- [EXERCISE DIRECTIONS] Starting with the first line and ending with the line that holds "from mathutils import Vector, Matrix", repeat the material exactly.

- [INFORMATION SUPPLIED]
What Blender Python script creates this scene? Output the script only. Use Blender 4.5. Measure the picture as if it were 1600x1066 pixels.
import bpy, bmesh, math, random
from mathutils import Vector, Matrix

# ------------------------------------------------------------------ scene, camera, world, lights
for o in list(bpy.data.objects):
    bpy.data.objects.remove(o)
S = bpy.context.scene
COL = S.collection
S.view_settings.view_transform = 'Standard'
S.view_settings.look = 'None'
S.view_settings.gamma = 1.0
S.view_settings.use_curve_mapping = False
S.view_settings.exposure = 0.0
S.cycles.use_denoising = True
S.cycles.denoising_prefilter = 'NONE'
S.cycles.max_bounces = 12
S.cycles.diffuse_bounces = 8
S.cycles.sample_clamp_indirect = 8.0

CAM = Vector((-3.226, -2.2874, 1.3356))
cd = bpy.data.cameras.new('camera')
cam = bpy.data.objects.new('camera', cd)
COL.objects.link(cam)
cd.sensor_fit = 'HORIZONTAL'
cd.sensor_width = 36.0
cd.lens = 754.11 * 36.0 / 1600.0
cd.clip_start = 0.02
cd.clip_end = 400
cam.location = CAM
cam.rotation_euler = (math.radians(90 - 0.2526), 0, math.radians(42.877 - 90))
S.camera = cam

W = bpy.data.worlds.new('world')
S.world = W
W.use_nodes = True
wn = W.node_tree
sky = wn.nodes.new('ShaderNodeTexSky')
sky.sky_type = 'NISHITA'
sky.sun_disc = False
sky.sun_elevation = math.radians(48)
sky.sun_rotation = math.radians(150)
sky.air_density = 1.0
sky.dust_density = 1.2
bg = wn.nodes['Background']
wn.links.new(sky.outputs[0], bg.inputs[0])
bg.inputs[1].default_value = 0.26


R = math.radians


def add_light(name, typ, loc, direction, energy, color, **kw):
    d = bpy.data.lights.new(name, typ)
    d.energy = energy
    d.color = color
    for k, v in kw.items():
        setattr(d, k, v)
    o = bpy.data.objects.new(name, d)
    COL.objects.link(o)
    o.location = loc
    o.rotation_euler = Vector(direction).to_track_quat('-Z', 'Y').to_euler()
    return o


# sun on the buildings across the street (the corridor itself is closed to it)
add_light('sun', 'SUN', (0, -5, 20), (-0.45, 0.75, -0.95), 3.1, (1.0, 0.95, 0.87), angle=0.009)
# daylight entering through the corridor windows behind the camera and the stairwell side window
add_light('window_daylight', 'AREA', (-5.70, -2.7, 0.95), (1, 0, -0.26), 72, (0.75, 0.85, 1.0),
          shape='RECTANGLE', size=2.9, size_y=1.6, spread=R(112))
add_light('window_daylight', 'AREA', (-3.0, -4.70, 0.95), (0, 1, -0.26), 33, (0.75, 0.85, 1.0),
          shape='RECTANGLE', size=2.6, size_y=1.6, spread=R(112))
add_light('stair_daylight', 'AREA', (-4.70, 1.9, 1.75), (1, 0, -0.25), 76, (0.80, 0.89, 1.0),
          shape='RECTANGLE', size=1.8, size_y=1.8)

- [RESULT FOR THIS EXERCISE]
What Blender Python script creates this scene? Output the script only. Use Blender 4.5. Measure the picture as if it were 1600x1066 pixels.
import bpy, bmesh, math, random
from mathutils import Vector, Matrix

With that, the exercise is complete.